**Given problem:** Write out the listing exactly as it is given.

**Provided material:**
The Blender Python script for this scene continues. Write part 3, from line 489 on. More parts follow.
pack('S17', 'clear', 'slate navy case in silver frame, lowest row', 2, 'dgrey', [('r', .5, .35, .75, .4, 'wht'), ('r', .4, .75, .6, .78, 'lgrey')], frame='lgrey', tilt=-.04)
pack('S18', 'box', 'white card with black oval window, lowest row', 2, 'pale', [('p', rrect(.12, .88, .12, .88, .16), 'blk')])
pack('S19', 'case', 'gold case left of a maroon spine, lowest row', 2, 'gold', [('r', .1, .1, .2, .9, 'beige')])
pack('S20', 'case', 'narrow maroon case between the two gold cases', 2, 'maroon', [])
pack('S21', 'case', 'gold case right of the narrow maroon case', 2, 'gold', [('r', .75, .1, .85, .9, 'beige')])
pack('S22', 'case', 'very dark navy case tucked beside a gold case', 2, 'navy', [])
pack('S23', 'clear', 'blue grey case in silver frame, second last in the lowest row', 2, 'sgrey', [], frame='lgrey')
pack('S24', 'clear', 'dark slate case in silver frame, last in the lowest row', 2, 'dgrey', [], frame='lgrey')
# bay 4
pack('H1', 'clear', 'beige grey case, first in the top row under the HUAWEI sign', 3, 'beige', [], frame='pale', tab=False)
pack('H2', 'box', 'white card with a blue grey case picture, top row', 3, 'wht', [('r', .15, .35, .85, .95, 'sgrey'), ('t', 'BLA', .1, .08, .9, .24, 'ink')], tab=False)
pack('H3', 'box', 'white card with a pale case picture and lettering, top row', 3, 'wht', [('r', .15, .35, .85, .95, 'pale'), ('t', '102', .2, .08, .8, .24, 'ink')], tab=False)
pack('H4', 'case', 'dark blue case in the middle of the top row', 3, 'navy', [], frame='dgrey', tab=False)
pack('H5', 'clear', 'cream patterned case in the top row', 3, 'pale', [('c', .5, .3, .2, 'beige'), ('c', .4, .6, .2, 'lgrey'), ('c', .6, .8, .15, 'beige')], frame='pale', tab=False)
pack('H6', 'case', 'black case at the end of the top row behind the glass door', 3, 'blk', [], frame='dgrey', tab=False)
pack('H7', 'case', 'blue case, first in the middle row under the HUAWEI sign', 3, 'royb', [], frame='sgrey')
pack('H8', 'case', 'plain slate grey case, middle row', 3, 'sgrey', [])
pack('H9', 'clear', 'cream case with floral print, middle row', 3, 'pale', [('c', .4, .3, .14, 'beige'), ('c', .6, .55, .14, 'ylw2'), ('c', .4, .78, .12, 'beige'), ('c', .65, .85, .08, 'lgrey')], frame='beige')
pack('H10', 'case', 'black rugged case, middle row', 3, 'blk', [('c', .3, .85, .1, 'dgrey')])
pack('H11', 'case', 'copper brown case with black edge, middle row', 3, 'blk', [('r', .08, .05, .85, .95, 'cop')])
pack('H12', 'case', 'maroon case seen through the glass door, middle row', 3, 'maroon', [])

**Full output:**
The Blender Python script for this scene continues. Write part 3, from line 489 on. More parts follow.
pack('S17', 'clear', 'slate navy case in silver frame, lowest row', 2, 'dgrey', [('r', .5, .35, .75, .4, 'wht'), ('r', .4, .75, .6, .78, 'lgrey')], frame='lgrey', tilt=-.04)
pack('S18', 'box', 'white card with black oval window, lowest row', 2, 'pale', [('p', rrect(.12, .88, .12, .88, .16), 'blk')])
pack('S19', 'case', 'gold case left of a maroon spine, lowest row', 2, 'gold', [('r', .1, .1, .2, .9, 'beige')])
pack('S20', 'case', 'narrow maroon case between the two gold cases', 2, 'maroon', [])
pack('S21', 'case', 'gold case right of the narrow maroon case', 2, 'gold', [('r', .75, .1, .85, .9, 'beige')])
pack('S22', 'case', 'very dark navy case tucked beside a gold case', 2, 'navy', [])
pack('S23', 'clear', 'blue grey case in silver frame, second last in the lowest row', 2, 'sgrey', [], frame='lgrey')
pack('S24', 'clear', 'dark slate case in silver frame, last in the lowest row', 2, 'dgrey', [], frame='lgrey')
# bay 4
pack('H1', 'clear', 'beige grey case, first in the top row under the HUAWEI sign', 3, 'beige', [], frame='pale', tab=False)
pack('H2', 'box', 'white card with a blue grey case picture, top row', 3, 'wht', [('r', .15, .35, .85, .95, 'sgrey'), ('t', 'BLA', .1, .08, .9, .24, 'ink')], tab=False)
pack('H3', 'box', 'white card with a pale case picture and lettering, top row', 3, 'wht', [('r', .15, .35, .85, .95, 'pale'), ('t', '102', .2, .08, .8, .24, 'ink')], tab=False)
pack('H4', 'case', 'dark blue case in the middle of the top row', 3, 'navy', [], frame='dgrey', tab=False)
pack('H5', 'clear', 'cream patterned case in the top row', 3, 'pale', [('c', .5, .3, .2, 'beige'), ('c', .4, .6, .2, 'lgrey'), ('c', .6, .8, .15, 'beige')], frame='pale', tab=False)
pack('H6', 'case', 'black case at the end of the top row behind the glass door', 3, 'blk', [], frame='dgrey', tab=False)
pack('H7', 'case', 'blue case, first in the middle row under the HUAWEI sign', 3, 'royb', [], frame='sgrey')
pack('H8', 'case', 'plain slate grey case, middle row', 3, 'sgrey', [])
pack('H9', 'clear', 'cream case with floral print, middle row', 3, 'pale', [('c', .4, .3, .14, 'beige'), ('c', .6, .55, .14, 'ylw2'), ('c', .4, .78, .12, 'beige'), ('c', .65, .85, .08, 'lgrey')], frame='beige')
pack('H10', 'case', 'black rugged case, middle row', 3, 'blk', [('c', .3, .85, .1, 'dgrey')])
pack('H11', 'case', 'copper brown case with black edge, middle row', 3, 'blk', [('r', .08, .05, .85, .95, 'cop')])
pack('H12', 'case', 'maroon case seen through the glass door, middle row', 3, 'maroon', [])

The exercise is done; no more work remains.